What this task involves: All lines in which the word "from" occurs are to be extracted.

Material:
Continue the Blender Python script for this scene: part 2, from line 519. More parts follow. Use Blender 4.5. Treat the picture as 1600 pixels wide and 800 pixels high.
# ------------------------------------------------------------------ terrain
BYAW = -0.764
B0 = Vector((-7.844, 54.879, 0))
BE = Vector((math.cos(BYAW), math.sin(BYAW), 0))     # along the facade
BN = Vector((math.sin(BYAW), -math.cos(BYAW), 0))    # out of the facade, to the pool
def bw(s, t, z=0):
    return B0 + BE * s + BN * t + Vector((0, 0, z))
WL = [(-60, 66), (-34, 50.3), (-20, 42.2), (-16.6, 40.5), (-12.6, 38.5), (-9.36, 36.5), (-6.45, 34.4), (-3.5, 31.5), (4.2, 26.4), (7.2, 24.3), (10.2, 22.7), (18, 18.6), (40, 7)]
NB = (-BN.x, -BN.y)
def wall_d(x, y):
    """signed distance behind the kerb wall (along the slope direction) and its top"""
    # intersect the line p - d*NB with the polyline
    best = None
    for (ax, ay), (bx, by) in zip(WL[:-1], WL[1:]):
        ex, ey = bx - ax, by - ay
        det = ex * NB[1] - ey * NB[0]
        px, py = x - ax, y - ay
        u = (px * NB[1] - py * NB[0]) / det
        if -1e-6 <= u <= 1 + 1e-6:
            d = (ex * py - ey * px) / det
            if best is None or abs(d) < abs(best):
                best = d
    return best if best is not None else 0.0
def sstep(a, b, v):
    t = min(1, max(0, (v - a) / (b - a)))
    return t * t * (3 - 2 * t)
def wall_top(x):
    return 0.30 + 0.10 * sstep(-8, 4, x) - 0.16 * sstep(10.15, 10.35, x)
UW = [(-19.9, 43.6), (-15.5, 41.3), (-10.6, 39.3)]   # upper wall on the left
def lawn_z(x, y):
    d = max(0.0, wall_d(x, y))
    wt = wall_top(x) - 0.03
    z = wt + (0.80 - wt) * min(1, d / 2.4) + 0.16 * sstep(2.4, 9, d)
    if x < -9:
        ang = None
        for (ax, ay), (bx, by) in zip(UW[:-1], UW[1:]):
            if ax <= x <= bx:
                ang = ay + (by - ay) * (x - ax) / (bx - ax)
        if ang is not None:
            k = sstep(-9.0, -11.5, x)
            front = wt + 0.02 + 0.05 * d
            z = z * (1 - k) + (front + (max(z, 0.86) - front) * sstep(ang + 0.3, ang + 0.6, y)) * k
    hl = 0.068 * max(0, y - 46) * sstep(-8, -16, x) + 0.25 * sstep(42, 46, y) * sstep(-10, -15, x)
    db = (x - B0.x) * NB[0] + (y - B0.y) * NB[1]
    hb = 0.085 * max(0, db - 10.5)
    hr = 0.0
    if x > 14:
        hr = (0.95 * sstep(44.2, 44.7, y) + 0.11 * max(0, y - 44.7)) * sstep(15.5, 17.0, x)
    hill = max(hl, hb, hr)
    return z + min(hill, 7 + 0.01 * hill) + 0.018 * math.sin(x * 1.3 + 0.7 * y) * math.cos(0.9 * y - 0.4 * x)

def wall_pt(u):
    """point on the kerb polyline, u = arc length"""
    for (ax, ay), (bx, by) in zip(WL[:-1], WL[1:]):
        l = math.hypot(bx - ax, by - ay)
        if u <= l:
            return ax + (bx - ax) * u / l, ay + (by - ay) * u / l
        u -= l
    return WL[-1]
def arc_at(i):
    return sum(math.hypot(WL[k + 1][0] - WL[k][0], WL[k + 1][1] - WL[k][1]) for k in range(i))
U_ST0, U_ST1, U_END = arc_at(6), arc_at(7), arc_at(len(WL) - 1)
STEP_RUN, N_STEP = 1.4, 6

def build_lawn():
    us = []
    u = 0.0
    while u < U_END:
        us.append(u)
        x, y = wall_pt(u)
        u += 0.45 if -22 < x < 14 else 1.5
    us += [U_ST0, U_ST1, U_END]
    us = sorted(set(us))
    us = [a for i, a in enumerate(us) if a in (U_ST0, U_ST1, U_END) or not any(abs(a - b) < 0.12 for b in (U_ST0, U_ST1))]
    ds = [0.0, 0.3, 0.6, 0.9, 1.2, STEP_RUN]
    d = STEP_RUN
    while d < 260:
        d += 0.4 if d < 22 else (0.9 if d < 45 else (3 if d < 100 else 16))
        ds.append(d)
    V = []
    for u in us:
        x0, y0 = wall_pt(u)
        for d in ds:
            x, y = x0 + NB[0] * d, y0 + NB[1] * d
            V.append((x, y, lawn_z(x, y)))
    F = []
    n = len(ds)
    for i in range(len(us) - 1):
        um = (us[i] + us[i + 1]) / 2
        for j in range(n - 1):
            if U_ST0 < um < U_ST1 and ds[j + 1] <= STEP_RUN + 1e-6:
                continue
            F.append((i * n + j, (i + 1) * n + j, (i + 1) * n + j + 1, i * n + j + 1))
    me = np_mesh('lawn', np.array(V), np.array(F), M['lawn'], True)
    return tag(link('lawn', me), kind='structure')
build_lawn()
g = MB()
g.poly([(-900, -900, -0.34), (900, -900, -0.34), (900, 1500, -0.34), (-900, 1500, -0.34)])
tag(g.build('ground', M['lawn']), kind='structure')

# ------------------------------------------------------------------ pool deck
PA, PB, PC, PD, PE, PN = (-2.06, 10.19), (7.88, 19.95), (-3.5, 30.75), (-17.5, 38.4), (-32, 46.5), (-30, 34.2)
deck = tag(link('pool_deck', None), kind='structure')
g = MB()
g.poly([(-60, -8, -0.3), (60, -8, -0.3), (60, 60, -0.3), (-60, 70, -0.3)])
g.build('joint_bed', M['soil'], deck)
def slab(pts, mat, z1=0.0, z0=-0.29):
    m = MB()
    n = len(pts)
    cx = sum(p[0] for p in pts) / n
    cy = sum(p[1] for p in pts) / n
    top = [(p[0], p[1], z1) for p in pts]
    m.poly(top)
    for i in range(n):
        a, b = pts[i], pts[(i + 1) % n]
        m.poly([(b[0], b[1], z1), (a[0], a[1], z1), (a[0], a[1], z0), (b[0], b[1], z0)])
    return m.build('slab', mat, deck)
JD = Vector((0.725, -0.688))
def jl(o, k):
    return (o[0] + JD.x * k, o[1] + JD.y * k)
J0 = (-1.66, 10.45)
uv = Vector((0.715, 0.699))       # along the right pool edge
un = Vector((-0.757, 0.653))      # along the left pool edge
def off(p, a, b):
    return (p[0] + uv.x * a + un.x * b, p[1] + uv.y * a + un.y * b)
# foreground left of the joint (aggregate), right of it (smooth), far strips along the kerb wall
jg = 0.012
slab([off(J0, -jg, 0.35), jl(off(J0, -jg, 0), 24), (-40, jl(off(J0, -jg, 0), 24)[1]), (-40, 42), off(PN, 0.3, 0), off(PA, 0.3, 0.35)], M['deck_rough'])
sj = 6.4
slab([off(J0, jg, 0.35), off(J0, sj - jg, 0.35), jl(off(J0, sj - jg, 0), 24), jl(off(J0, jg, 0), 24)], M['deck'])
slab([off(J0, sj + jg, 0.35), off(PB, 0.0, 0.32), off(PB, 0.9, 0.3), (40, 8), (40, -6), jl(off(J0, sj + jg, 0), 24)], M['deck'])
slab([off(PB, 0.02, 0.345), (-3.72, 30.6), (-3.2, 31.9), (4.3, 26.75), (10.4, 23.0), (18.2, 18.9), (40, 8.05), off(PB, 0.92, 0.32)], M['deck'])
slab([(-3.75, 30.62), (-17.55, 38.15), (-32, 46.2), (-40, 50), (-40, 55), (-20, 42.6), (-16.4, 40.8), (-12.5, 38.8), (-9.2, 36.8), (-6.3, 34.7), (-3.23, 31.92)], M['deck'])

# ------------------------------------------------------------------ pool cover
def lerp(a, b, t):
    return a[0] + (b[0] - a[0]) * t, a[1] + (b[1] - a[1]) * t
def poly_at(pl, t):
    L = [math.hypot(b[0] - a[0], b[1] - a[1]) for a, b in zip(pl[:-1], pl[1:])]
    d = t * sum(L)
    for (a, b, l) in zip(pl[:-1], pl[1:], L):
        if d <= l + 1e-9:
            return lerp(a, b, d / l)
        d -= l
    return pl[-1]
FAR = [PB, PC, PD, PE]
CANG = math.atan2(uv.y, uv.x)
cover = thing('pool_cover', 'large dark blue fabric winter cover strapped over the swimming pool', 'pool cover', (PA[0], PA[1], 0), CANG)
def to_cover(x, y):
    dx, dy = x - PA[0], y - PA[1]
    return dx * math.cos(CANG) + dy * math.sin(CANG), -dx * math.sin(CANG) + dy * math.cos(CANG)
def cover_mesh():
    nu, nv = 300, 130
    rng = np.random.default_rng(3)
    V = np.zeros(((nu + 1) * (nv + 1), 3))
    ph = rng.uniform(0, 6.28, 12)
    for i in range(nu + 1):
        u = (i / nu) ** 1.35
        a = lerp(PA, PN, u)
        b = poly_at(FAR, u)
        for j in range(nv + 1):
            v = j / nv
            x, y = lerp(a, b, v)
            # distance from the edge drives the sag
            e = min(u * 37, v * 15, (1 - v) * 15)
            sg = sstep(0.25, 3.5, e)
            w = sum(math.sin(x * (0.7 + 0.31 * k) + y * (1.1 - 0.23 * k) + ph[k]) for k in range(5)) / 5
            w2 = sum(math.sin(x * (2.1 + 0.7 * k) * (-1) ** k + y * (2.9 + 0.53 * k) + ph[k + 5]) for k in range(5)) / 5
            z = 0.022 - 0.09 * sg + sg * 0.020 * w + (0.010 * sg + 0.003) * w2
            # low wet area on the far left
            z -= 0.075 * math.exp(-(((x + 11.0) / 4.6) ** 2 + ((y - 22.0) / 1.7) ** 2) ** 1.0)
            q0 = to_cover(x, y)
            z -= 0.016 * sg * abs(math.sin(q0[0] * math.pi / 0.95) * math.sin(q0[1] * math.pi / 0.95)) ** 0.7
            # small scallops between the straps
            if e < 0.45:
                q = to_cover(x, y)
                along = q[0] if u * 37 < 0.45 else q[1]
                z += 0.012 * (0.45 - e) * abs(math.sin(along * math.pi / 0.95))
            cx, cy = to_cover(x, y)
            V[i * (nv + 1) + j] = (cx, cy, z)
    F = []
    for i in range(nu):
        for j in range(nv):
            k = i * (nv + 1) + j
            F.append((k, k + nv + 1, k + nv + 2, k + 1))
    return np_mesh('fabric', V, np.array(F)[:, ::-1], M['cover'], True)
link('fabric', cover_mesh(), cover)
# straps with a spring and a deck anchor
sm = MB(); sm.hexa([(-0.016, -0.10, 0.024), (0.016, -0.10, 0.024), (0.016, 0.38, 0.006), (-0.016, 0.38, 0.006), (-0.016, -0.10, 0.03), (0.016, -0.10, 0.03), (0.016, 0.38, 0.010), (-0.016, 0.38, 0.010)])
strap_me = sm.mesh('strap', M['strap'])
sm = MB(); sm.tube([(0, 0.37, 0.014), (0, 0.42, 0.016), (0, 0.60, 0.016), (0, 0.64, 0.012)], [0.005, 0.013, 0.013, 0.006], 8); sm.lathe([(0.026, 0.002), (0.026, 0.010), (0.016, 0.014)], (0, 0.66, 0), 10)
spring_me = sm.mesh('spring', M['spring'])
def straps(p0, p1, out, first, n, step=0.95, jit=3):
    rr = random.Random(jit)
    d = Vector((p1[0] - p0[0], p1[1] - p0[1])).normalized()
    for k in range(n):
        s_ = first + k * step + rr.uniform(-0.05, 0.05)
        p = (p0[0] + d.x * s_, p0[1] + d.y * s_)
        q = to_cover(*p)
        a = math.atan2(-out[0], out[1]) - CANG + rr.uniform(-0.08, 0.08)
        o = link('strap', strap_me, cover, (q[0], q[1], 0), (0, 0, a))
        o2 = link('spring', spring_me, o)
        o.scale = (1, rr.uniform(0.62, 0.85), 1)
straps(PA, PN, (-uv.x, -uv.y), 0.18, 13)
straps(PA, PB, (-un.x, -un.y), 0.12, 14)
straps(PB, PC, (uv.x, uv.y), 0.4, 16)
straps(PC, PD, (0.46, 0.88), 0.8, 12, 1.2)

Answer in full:
Continue the Blender Python script for this scene: part 2, from line 519. More parts follow. Use Blender 4.5. Treat the picture as 1600 pixels wide and 800 pixels high.
            # distance from the edge drives the sag